Case #1 - a nine year old girl, with her parents okay, shaved her head in support of a friend who lost hers to chemo.  Citing rules against "disruptive dress", the school in Grand Junction, Colorado (where she'd get in less trouble smoking dope) told her she couldn't come back to school until (her hair grew back) or unless (she wore a wig).


The dress code "was created to promote safety, uniformity, and a non-distracting environment for the school's students,” Catherine Norton Breman, president and chair of the academy's board of directors, said in a statement. “ Under this policy, shaved heads are not permitted."

Apparently, though, the heat these idiots instructors took may have softened them... a meeting set for Tuesday night was to reconsider the ban, and the girl was let back into school Tuesday.  I tried to look on their website for and update, but funny, their site is jammed.

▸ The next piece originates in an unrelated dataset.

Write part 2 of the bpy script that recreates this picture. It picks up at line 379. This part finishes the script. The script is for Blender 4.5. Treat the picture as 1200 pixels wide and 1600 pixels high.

Case #2:  A woman was called and told her special needs son at a school in St. Louis was "panicking."  Like any good mom, she came to the school, was buzzed in by "school officials", and ran to her son's classroom.  Moments later, she was led away from her teary-eyed son in handcuffs- BECAUSE SHE DIDN'T SIGN IN.

“I didn’t sign the book, but I had to check on my son. You can bring me the book, She said oh no, I’ve already called the police. You called what,” said (the mother).
Calverton Park Police responded to the call that came out as an “unauthorized entry to a school.” The school was also put on a 12-minute lockdown and a letter was sent home to parents.
“They escorted me away from my son, who already has emotional distress. Four officers told me to turn around and put my hands behind my back, I was under arrest...”


And that is YOUR school, where the needs of the students come first.



------------------------------------


Sanok evened things up in the Polish Hockey finals.  Rafal Cwikla was the only scorer in the OT shootout that gave Sanok a 2-1 win and a 1-1 tie in the series against Tychy.

I learned today that their head coach is Miroslav Frycer, a former NHLer who scored 147 goals in ten seasons, mainly with the Maple Leafs, where he was a 32-goal scorer in 1985-6.